Mozart 21 yaşında Almanya'ya gitti. Bir yandan yeni eserler besteliyor bir yandan da geçimini sağlayabilmek için piyano dersleri veriyordu. Weber adında bir müzikçinin evin de pansiyon olarak oturuyordu. Evin büyük kızı Aloysie'ye aşık olmuştu. Kızın sesi güzel idi ve opera sanatçısı olmak istiyordu. Mozart ona müzik dersleri verirken ileride evlenmek için de sözleşmişti. Yalnız kısa bir süre sonra Mozart konserler vermek üzere Paris'e gitmek zorunda kalınca bu macera da sona erdi. Bir yıl sonra Aloysie Mozart'a olan aşkını çoktan unutmuş kendini tamamen opera sanatına vermişti. Mozart çok üzgün bir halde Salzburg'a döndü ve bol bol eser besteleyerek üzüntüsünü unutmaya çalıştı. 1781'de Weber'lerle Viyana'da karşılaştı. Bu defa da ailenin küçük kızı Constanze'ye aşık oldu. Mozart'ın babası Constanze'nin müsrif, bencil bir kız olduğunu anlamıştı ve oğlunu ondan vazgeçirmek istiyordu ama Mozart bu konuda babasını dinlemedi. İki genç evlendiler.

Evlendikten sonra maddi durumu hiç düzelmeyen ve devamlı borç içinde bir hayat geçirmeye başlamıştır ve yaptığı evlilikte babasını haklı çıkararak, başarılı olamamıştır. 1787 yılında yaptığı besteler ile gereken başarıya ulaşamayan Mozart, giderek kötüleşen maddi durumu nedeni ile babası gibi Mozart ta, sarayda müzikçi olmuştur.

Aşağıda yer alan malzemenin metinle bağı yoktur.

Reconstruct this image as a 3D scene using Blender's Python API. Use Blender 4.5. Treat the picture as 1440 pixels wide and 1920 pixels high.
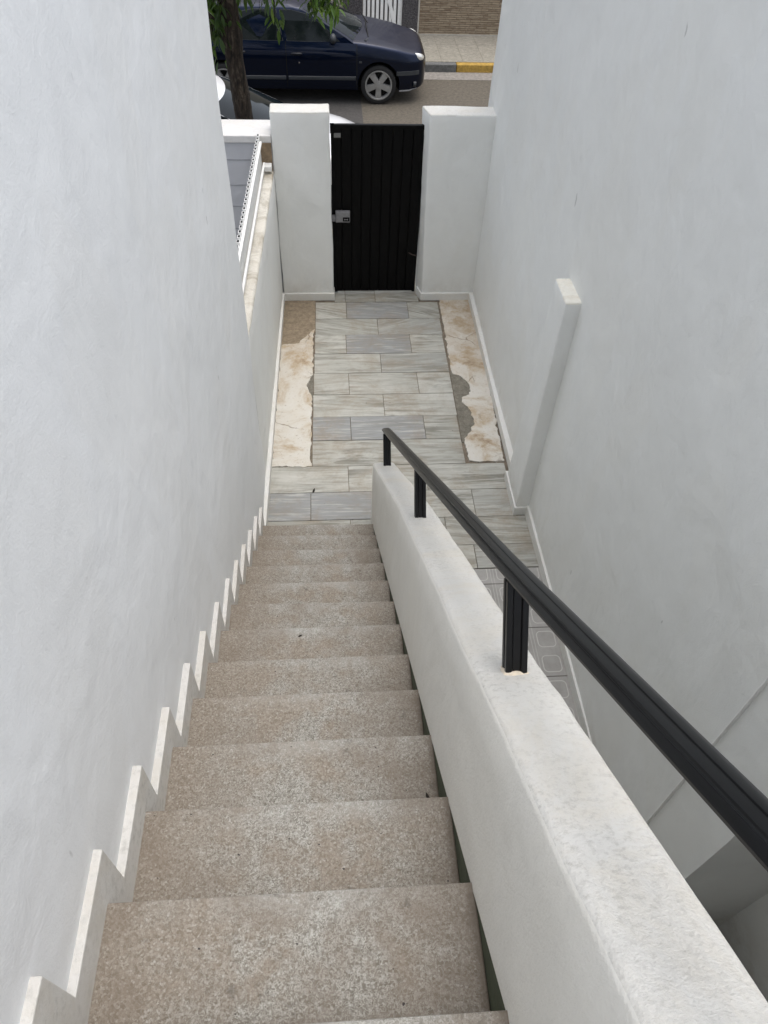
import bpy, bmesh, math, random
from mathutils import Vector, Matrix, noise
R = math.radians
random.seed(7)
sc = bpy.context.scene
for o in list(bpy.data.objects): bpy.data.objects.remove(o)
C = sc.collection

# ------------------------------------------------------------------ camera, sky, sun, exposure
cd = bpy.data.cameras.new('camera'); cam = bpy.data.objects.new('camera', cd); C.objects.link(cam)
cd.sensor_fit = 'VERTICAL'; cd.sensor_height = 36; cd.lens = 1388.25/1920*36
cd.clip_start = 0.05; cd.clip_end = 1000
_p, _y, _r = R(48.262), R(5.678), R(2.776)
fw = Vector((math.sin(_y)*math.cos(_p), math.cos(_y)*math.cos(_p), -math.sin(_p)))
rt = Vector((math.cos(_y), -math.sin(_y), 0)); up = rt.cross(fw)
rt, up = math.cos(_r)*rt+math.sin(_r)*up, -math.sin(_r)*rt+math.cos(_r)*up
M = Matrix((rt, up, -fw)).transposed().to_4x4(); M.translation = (0.609, -3.674, 4.542)
cam.matrix_world = M
sc.camera = cam

w = bpy.data.worlds.new("World"); sc.world = w; w.use_nodes = True
nt = w.node_tree; nt.nodes.clear()
SUN_EL, SUN_AZ = R(80), R(70)          # azimuth measured from +Y towards +X
sky = nt.nodes.new('ShaderNodeTexSky'); sky.sky_type = 'NISHITA'; sky.sun_disc = False
sky.sun_elevation = SUN_EL; sky.sun_rotation = SUN_AZ
sky.air_density = 1.0; sky.dust_density = 4.0; sky.ozone_density = 1.0
hs = nt.nodes.new('ShaderNodeHueSaturation'); hs.inputs['Saturation'].default_value = 0.42
bg = nt.nodes.new('ShaderNodeBackground'); bg.inputs['Strength'].default_value = 0.15
wo = nt.nodes.new('ShaderNodeOutputWorld')
nt.links.new(sky.outputs[0], hs.inputs['Color']); nt.links.new(hs.outputs[0], bg.inputs[0]); nt.links.new(bg.outputs[0], wo.inputs[0])
sd = bpy.data.lights.new('sun', 'SUN'); so = bpy.data.objects.new('sun', sd); C.objects.link(so)
sd.energy = 0.5; sd.angle = R(75); sd.color = (1, .97, .93)
sv = Vector((math.sin(SUN_AZ)*math.cos(SUN_EL), math.cos(SUN_AZ)*math.cos(SUN_EL), math.sin(SUN_EL)))
so.rotation_euler = sv.to_track_quat('Z', 'Y').to_euler(); so.location = (3, 2, 12)
vs = sc.view_settings; vs.view_transform = 'Standard'; vs.look = 'None'; vs.exposure = 0.82; vs.gamma = 1
sc.render.engine = 'CYCLES'; sc.cycles.max_bounces = 10; sc.cycles.diffuse_bounces = 6
sc.render.resolution_x = 768; sc.render.resolution_y = 1024

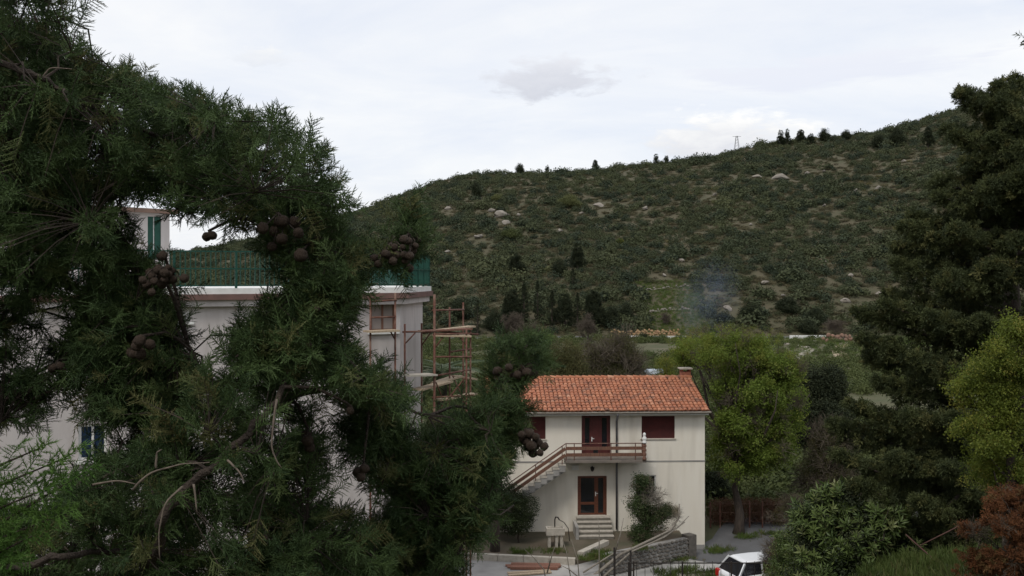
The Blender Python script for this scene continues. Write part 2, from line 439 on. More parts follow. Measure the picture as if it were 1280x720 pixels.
# ------------------------------------------------------------------ the land
def sm(t): t = min(1, max(0, t)); return t * t * (3 - 2 * t)
SKYX = [-900, -300, 0, 150, 270, 360, 440, 500, 560, 600, 650, 700, 750, 800, 850, 900, 950, 1000, 1050, 1100, 1150, 1190, 1280, 1420, 1800, 2400]
SKYY = [345, 338, 330, 322, 305, 288, 266, 248, 230, 223, 218, 216, 214, 208, 200, 191, 184, 180, 175, 166, 152, 142, 108, 75, 30, 20]
YF, YR = 205.0, 440.0
def ridge_z(X):
    xp = 640 + F * X / YR
    return H + (345 - np.interp(xp, SKYX, SKYY)) / F * YR * 1.0
def n2(x, y, s, seed=0): return mnoise.noise(Vector((x * s + seed, y * s - seed * .7, seed * 1.3)))
def gz(X, Y):
    k = .57 + (.30 - .57) * sm((X + 4) / 10)
    z = 11.3 - k * max(Y, -20)
    z = .5 * (z + math.sqrt(z * z + .3)) - .05 if z > -3 else 0.0
    z += 2.05 * sm((X - 5) / 4) * sm((34 - Y) / 7)
    if Y > 50: z += .5 * sm((Y - 50) / 155) + .5 * n2(X, Y, .02, 3) * sm((Y - 60) / 30)
    if Y > YF:
        zr = ridge_z(X * YR / Y if Y < YR else X) - 2.0
        t = (Y - YF) / (YR - YF)
        if t <= 1: h = zr * (1 - (1 - t) ** 1.55)
        else: h = zr * max(0, 1 - ((t - 1) * .8) ** 2)
        z += h + (3.0 * n2(X, Y, .018, 9) + 1.4 * n2(X, Y, .05, 5)) * sm(t * 4)
    return z

M['ground'] = surf('dry_grass_ground', (.085, .078, .042), (.06, .07, .03), .35, .95, .5, 8, c3=(.14, .12, .08), scale3=.16, amt3=(.52, .72))
M['hill'] = surf('scrub_hill_soil', (.085, .073, .045), (.055, .058, .030), .35, .95, .8, 1.2, c3=(.095, .08, .052), scale3=.03, amt3=(.55, .75), detail=9)
def land(name, xs, ys, mat):
    mb = MB(); nx = len(xs)
    for y in ys:
        for x in xs: mb.v.append((x, y, gz(x, y)))
    for j in range(len(ys) - 1):
        for i in range(nx - 1):
            a = j * nx + i; mb.f.append((a, a + 1, a + 1 + nx, a + nx))
    return tag(mb.build(name, mat, smooth=True), kind='structure')
def spaced(*segs):
    out = []
    for a, b, n in segs: out += list(np.linspace(a, b, n, endpoint=False))
    return [float(v) for v in out] + [float(segs[-1][1])]
ground = land('ground', spaced((-1500, -200, 12), (-200, -30, 30), (-30, 40, 90), (40, 200, 32), (200, 1500, 12)), spaced((-80, 0, 20), (0, 60, 80), (60, YF, 60)), M['ground'])
hill = land('hill', spaced((-1500, -300, 16), (-300, -180, 14), (-180, 330, 130), (330, 600, 30), (600, 1500, 14)), spaced((YF, 470, 90), (470, 900, 30), (900, 1300, 4)), M['hill'])

def hit(x, y, d0=60., d1=900.):
    """where the sight line through a photo pixel meets the land"""
    d = d0; last = None
    while d < d1:
        p = P(x, y, d); g = gz(p.x, p.y)
        if p.z <= g: return Vector((p.x, p.y, g))
        d += max(.6, (p.z - g) * .5)
    xx = (x - 640) / F; best = max(np.arange(380, 470, 3.), key=lambda q: (gz(xx * q, q) - H) / q)
    return Vector((xx * best, best, gz(xx * best, best)))

def mountain():
    D = 900.; xs = [820, 950, 1010, 1040, 1075, 1092, 1110, 1150, 1200, 1300, 1450, 1700, 2000]; ys = [340, 250, 200, 178, 167, 164, 163, 160, 156, 150, 155, 220, 330]
    mb = MB(); n = 70; m = 14
    for j in range(m):
        for i in range(n):
            xp = 820 + (2000 - 820) * i / (n - 1); y = np.interp(xp, xs, ys); X = (xp - 640) / F * D; top = H + (345 - y) / F * D
            t = j / (m - 1); q = t * 2 if t < .5 else 2 - t * 2
            Y = D + (t - .5) * 600; z = -30 + (top + 30) * sm(q) + n2(X, Y, .014, 2) * 8 * sm(q) * (1 if abs(t - .5) > .05 else .3)
            mb.v.append((X, Y, z))
    for j in range(m - 1):
        for i in range(n - 1): a = j * n + i; mb.f.append((a, a + 1, a + 1 + n, a + n))
    return tag(mb.build('mountain', surf('hazed_mountain', (.20, .21, .22), (.14, .15, .15), .01, .95), smooth=True), kind='structure')  # bluish grey base colour stands in for the haze of distance
mountain()
# ------------------------------------------------------------------ roads, paths, yard
def strip(name, pts, width, mat, lift=.02, kind='structure', zfix=None):
    mb = MB(); pts = [Vector((a, b, 0)) for a, b in pts]; n = len(pts); fine = []
    for i in range(n - 1):
        for k in range(6): fine.append(pts[i].lerp(pts[i + 1], k / 6))
    fine.append(pts[-1])
    for i, p in enumerate(fine):
        d = (fine[min(i + 1, len(fine) - 1)] - fine[max(i - 1, 0)]).normalized(); s = Vector((d.y, -d.x, 0))
        for q in range(5):
            w = p + s * width * (q / 4 - .5); mb.v.append((w.x, w.y, (gz(w.x, w.y) if zfix is None else zfix) + lift))
    for i in range(len(fine) - 1):
        for q in range(4): a = i * 5 + q; mb.f.append((a, a + 5, a + 6, a + 1))
    return tag(mb.build(name, mat, smooth=True), kind=kind)
def plate(name, poly, z0, z1, mat, kind='structure'):
    mb = MB(); n = len(poly)
    mb.add([(x, y, z1) for x, y in poly] + [(x, y, z0) for x, y in poly], [tuple(range(n))] + [(i, i + n, (i + 1) % n + n, (i + 1) % n) for i in range(n)])
    return tag(mb.build(name, mat), kind=kind)

M['earth'] = surf('brown_yard_earth', (.115, .09, .065), (.075, .072, .045), .9, .95, .5, 14, c3=(.15, .125, .095), scale3=.4)
M['pale_gravel'] = surf('pale_gravel', (.33, .30, .25), (.22, .20, .155), 2.2, .95, .8, 22, c3=(.13, .125, .07), scale3=.5, amt3=(.55, .75))
plate('yard', [(-14, 44.3), (-1.7, 43.35), (2.72, 42.6), (3.8, 43.42), (7.95, 46.32), (7.95, 48.2), (-14, 48.2)], -.6, .9, M['earth'])
apron = plate('paved_apron', [(-14, 36.5), (3.4, 36.5), (3.75, 43.38), (2.76, 42.55), (-1.7, 43.3), (-14, 44.25)], -.6, .72, M['concrete'])
strip('path', [(3.9, 42.2), (7.0, 44.7), (10.6, 46.2)], 2.3, surf('pale_path_concrete', (.40, .39, .37), (.30, .29, .27), .9, .9, .3, 20), .012)
strip('driveway', [(9.2, 45.2), (11.5, 48.6), (12.6, 51.5), (17, 54.5), (26, 57)], 3.6, M['asphalt'], .02)
strip('gravel_patch', [(4.4, 40.8), (7.2, 42.6), (9.4, 42.9)], 1.8, M['pale_gravel'], .028)
strip('road', [(-260, 201.5), (-60, 201.5), (20, 201.5), (64, 201.5), (140, 201.5), (320, 200)], 6.0, M['asphalt'], .08)
strip('dirt_path', [(48, 150), (52, 158), (55, 171), (63, 183), (75, 190)], 2.2, surf('pale_dirt', (.34, .27, .19), (.25, .20, .14), .8, .95), .06)
strip('dirt_path', [(40, 146), (52, 172), (50, 186), (66, 196)], 1.6, M['pale_gravel'], .06)

def stone_mesh(seed, sq=(1, .8, .7), rug=.35, cut=False):
    import bmesh
    bm = bmesh.new(); bmesh.ops.create_icosphere(bm, subdivisions=2, radius=1)
    for v in bm.verts:
        f = 1 + rug * mnoise.noise(v.co * 1.1 + Vector((seed * 3.7, seed, 0))) + .14 * mnoise.noise(v.co * 3 + Vector((seed, 0, seed)))
        v.co = Vector((v.co.x * sq[0], v.co.y * sq[1], v.co.z * sq[2])) * f
    if cut:     # broken faces
        rr = random.Random(seed)
        for _ in range(5):
            n_ = Vector((rr.uniform(-1, 1), rr.uniform(-1, 1), rr.uniform(-.2, 1))).normalized(); c_ = rr.uniform(.45, .7)
            for v in bm.verts:
                k_ = v.co.dot(n_) - c_
                if k_ > 0: v.co -= n_ * k_ * .92
    me = bpy.data.meshes.new('boulder'); bm.to_mesh(me); bm.free(); return me
STONES = [stone_mesh(i) for i in range(6)]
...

Mozart'ın otuz altı yaşını doldurmadan 5 Aralık 1791'de Viyana'da öldü. Cenazesi fakir cenazeler için uygulanan biçimde kaldırıldı. Mezarının nerede olduğu ise bilinmemektedir. Söylenenlere göre, Mozart'ın tanıdığı insanlar arasından sadece altı kişinin katıldığı katedraldeki cenaze duasından sonra bu küçük kafile şiddetli yağmur nedeniyle mezarlığa kadar tabuta eşlik edemeyince cenaze aceleye getirilerek dilenciler için ayrılan bir mezara gömüldü. En fenası, bütün araştırmalara rağmen bu mezarın yeri öğrenilemedi, tabutun nasıl olup ta sahipsiz kaldığı ise ölüm sebebi gibi hiç bir zaman anlaşılamadı."